Within 12 years, Perkins had accomplished eight of her nine policy goals. But her work began many years before her time in Washington, D.C.

Perkins attended Mount Holyoke College. After visiting the mills along the Connecticut River to observe the working conditions for a class she took her senior year, Perkins, horrified at what she witnessed, later said, “There were absolutely no effective laws that regulated the number of hours they were permitted to work. There were no provisions which guarded their health nor adequately looked after their compensation in case of injury. Those things seemed very wrong.” This experience played a formative role in Perkins’s career as she worked to reform these conditions.

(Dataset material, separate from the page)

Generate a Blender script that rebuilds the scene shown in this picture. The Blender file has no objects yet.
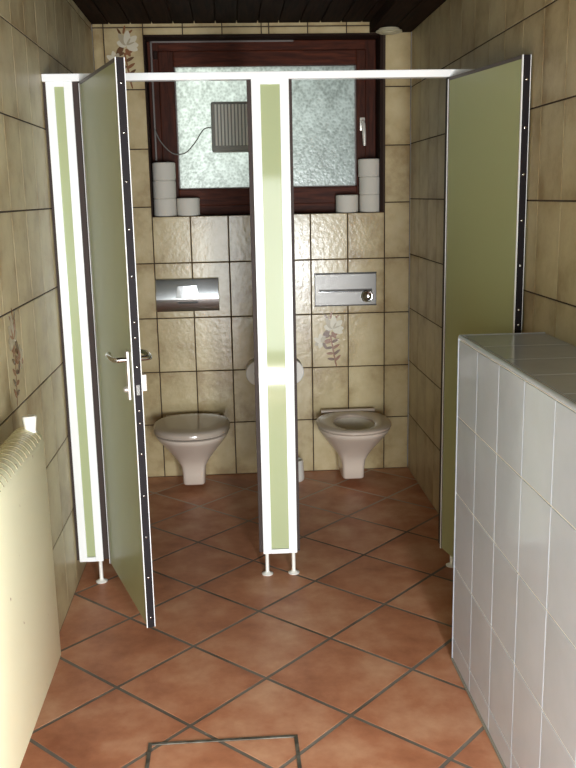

Further inspiration came when Florence Kelly, then executive secretary to the National Consumers League, came to speak at the local chapter. Of Kelley’s speech, Perkins was quoted as saying it “first opened my mind to the necessity for and the possibility of the work which became my vocation.”

A Path of Reform

Perkins graduated from Mount Holyoke, and what followed was a long and storied career. From a modest beginning as a teacher in Lake Forest, Illinois, Perkins began her social work as a volunteer, earned a Master’s degree from Columbia University, and, after witnessing the tragic Triangle Shirtwaist Co. Factory fire, began working with the newly created Factory Investigating Commission, empowered to investigate and make legislative recommendations, whose work ultimately resulted in the nation’s most comprehensive set of laws governing workplace health and safety.

It was former New York Governor Al Smith who first appointed Perkins to public office, a seat on the New York State Industrial Commission. She was the first woman appointed to an administrative position in New York state government, and the highest paid woman to ever hold public office in the United States. Smith was succeeded as governor by Franklin D. Roosevelt who appointed Perkins as New York’s Industrial Commissioner. As she became the most prominent state labor official in New York, she worked with Roosevelt to find ways to stem the rising tide of unemployment within the U.S.

After Roosevelt’s election to the Presidency in 1932, Frances Perkins began her work on a national scale. Roosevelt endorsed all of her policy priorities, and for the next 12 years she worked to shape and enact the legislation that frames our current working environment.

A National Legacy

Along with the passage of the Social Security Act, a landmark law establishing old age pensions, unemployment insurance, survivor benefits, Perkins was also instrumental in creating major New Deal jobs programs, the U.S. Employment Service which was revitalized by the Wagner-Peyser Act, the passage of the Fair Labor Standards Act, the Bureau of Labor Standards, the National Labor Relations Act. She coordinated the effort for U.S. membership to the International Labor Organization, and saved thousands of lives by limiting deportations to Nazi Germany.

Frances Perkins worked her entire life to improve the conditions of others. When a worker is guaranteed retirement income, protected at work from injury, or provided monetary compensation when laid off from their job, it is the legacy of Frances Perkins holding that worker.